In a further two-page spread, we see the rubble from the Baxter Building fall. Sue uses her forcefields to push out all the people and cars from the impact zone, leaving a big empty space for all of that concrete and rebar to land without hurting anyone. Anyone, that is, except Sue and Rick, who are right in the middle. In a further, two-page splash, we see just how much rubble there is: a mountain of it. And Rick and Sue are beneath it all.

The rest of the combatants landed fine. The Torch can fly, of course, and apparently Fury can too, thanks to some fancy Iron-Man-style jet boots. And Marvel and Grimm can just take the impact without getting hurt, although Marvel seems to have been beaten back into his traditional biped form. Ben and Johnny frantically search the rubble, but there’s no sign of either Sue or Rick. “Where did she go??” [sic] asks the Torch. “She didn’t just up and disappear!”

Ah, but she did. Rick teleported the two of them back to Project Pegasus. It takes a moment for Sue to collect her wits, but when she does, she’s furious with Rick. He seems to have been indirectly responsible for the destruction of her home, as well as the death of the platoon of SHIELD troops we saw Marvel blow up last issue. (Now we know that Marvel did it, as Jones fervently denies it. Yet another place where the art was unhelpfully ambiguous.) Sue demands that Rick take the two of them back to New York, but wait a minute: there’s someone moving around inside the base. Demanding that Rick stay put, Sue goes invisible and infiltrates the base. There she finds a whole team of the pink aliens collecting the mystical tchotchkes we saw back in Ultimate Mystery #1 and hauling them through a bright-yellow portal to parts unknown. Overseeing the whole operation is a human figure, but his / her head is turned, we can’t see the face.

“Hello? Hello? Miss Invisible Girl?” says Rick, who’s just wandered in behind Sue. I’m beginning to sympathize with Sue’s low opinion of Rick.

The mysterious figure – the titular Ultimate Enemy – looks around. “Susan? Is that you?”

In a splash page, we get a closeup on the Enemy’s face. “You always were just a teeny bit smarter than me,” says... some guy with brown hair and glasses and a spray of freckles across his nose.

Who is this? Are we supposed to recognize him?

I guess we are. So, based on context, I guess this is... Reed Richards? I think?

Hopefully the final issue of this miniseries will make that clear...

General Comments

As the kids would say, OMG this art is teh suck.

Really. There are three separate places in this issue where the artwork is so unclear or unhelpful that the reader has to put the book down to try and piece together what the art is supposed to be making obvious at a glance.

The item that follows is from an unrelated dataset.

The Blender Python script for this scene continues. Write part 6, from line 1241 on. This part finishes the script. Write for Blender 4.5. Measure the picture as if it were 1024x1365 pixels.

How old is the Roxxon brain trust? One’s clearly old, but the rest? Who knows? They look like they’re all in their early twenties. But didn’t we hear just last issue that Roxxon HR found the idea of hiring Jessica strange, because she was so young? Why would that come up if the entire team is made up of youthful prodigies?

What happened to Rick Jones? Why did his glow suddenly disappear? Why hasn’t it come back on yet by the end of the story? And if something important did happen to him, why does it happen between panels? And why does he subsequently appear so small that we can’t even figure out that this character in the red and blue is indeed the Jones we’ve been following for the past two issues? He’s been glowing and yellow for his entire appearance in the book up to this point, so we’ve got no frame of reference for identifying him in his civvies.

And – for the love of heaven – who is that supposed to be in the final reveal? It doesn’t look like Reed Richards. Reed doesn’t have freckles, for instance. Maybe the spiky hair is the giveaway? But it – and the rest of his body, for that matter – is mostly obscured by his funky alien armour. All we can see clearly is his face below the brow and above the chin, and given that amount of information, this guy really could be anybody. I guess the glasses are supposed to be the clue. In the Ultimate Universe, only Reed Richards wears glasses. I never got that memo.

His hair isn’t even the same colour that it was the last time we saw him, back in Ultimate Enemy #1, where it was much darker than it is here.

The only reason I think this is Reed is because, metafictionally, it would have to be. Who else could give this reveal the necessary dramatic punch? And come to think of it, he’s been name-checked a lot this arc, despite being dead. And we never saw the body.

Having to work out the identity of the key villain from metafictional cues, rather than the full-page reveal of his face, is an epic fail.

Overall Rating

Goddammit. I want to like this issue: it’s a fantastic (ahem) plot development to have Reed be the antagonist, and the action sequences with the collapse of the Baxter Building are great. But the artwork is so disruptive to the immersive reading experience that I can’t give this issue any better than 1 web.

Come on, Marvel editorial, you have to do better than this.

Footnote

Cover accuracy check: Yes, the Fantastic Three does face off against Captain Marvel, and because we see Marvel from the back, he might even be frog-faced, as he is in the story. Full marks for accuracy.

I wish Johnny didn’t look bald, though.